Non a caso, le stime di  utili per l’anno si sono riprese, e il rally dell’ultimo periodo dell’S&P 500 non si è tradotto in un aumento significativo dei multipli, che però restano stellari (26x quasi).

Citigroup ha osservato che parte della sorpresa, rispetto a ragionevoli attese a fronte del crollo dell’attività economica, può essere venuta dalla circostanza che le aziende sono state in grado di passare parte dei propri costi fissi allo stato, attraverso i numerosi schemi (sussidi di disoccupazione estesi, pay protection program etc). In altre parole lo stimolo fiscale oltre a supportare i consumi, ha tagliato i costi per le aziende, una cosa che è sfuggita agli analisti che hanno quindi sovrastimato l’impatto sul trimestre del crollo dell’utilizzazione della capacità produttiva.

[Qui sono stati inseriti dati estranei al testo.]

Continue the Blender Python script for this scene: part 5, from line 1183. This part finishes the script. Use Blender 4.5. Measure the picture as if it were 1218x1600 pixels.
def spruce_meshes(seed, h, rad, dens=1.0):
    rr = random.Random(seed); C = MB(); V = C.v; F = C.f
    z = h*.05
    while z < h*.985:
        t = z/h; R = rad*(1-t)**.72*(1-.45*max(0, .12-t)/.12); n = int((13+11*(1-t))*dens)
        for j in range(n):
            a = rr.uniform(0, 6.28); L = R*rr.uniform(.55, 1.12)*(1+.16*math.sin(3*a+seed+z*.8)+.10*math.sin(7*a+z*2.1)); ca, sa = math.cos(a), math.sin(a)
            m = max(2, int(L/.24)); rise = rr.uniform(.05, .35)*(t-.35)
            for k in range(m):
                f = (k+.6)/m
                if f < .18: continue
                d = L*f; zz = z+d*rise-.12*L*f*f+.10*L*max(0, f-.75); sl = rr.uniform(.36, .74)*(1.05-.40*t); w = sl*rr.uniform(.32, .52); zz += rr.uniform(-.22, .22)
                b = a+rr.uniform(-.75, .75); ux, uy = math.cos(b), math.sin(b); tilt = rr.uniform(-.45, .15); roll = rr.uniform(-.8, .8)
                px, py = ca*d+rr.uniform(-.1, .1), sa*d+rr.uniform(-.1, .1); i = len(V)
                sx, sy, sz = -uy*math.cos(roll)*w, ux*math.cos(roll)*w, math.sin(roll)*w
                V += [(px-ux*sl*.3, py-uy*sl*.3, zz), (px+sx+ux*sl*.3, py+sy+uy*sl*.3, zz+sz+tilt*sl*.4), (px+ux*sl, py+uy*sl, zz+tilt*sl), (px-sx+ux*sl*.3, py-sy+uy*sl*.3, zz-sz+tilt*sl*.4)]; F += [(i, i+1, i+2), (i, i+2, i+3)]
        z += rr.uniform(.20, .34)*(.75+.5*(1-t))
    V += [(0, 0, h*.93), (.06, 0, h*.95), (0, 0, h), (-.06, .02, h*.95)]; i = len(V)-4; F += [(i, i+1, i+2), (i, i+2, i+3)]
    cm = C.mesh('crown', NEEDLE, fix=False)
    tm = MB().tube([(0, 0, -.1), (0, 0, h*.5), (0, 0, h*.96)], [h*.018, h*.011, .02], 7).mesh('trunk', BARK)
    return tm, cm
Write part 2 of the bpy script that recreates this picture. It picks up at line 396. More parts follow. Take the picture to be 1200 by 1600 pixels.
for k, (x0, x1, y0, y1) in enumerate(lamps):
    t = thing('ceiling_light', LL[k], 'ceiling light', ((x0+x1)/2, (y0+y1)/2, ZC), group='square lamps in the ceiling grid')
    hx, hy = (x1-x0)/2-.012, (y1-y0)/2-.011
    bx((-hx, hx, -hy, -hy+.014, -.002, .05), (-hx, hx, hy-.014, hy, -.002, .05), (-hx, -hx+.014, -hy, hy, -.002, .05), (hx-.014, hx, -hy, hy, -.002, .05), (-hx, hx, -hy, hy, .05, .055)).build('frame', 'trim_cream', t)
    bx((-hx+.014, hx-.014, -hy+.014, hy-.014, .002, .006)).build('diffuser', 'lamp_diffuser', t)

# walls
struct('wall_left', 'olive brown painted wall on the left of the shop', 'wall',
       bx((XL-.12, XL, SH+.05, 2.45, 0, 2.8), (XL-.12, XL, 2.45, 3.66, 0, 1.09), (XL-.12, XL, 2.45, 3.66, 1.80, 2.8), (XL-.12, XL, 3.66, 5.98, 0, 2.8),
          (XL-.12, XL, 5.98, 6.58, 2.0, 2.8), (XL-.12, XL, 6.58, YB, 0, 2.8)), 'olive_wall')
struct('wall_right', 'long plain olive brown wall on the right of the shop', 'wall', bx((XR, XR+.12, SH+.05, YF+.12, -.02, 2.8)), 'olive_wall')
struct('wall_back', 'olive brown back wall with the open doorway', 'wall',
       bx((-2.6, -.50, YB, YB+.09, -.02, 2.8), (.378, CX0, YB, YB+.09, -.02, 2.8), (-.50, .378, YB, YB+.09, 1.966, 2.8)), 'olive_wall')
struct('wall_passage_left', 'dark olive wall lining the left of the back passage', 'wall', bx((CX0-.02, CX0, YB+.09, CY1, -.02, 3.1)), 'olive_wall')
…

Il corollario di questo ragionamento è che la riassunzione dei lavoratori e la taratura degli schemi riporterà alcuni costi sui bilanci delle aziende, mentre per chi resterà disoccupato l’attenuazione degli schemi peserà sulla propensione al consumo. Si tratta quindi di un effetto temporaneo secondo Citigroup.
Ma comunque si tratta di un altro modo in cui le aziende riescono ad appropriarsi dello stimolo fiscale, e il mercato ci aveva visto giusto nel prezzare generosamente il suo impatto sui profitti.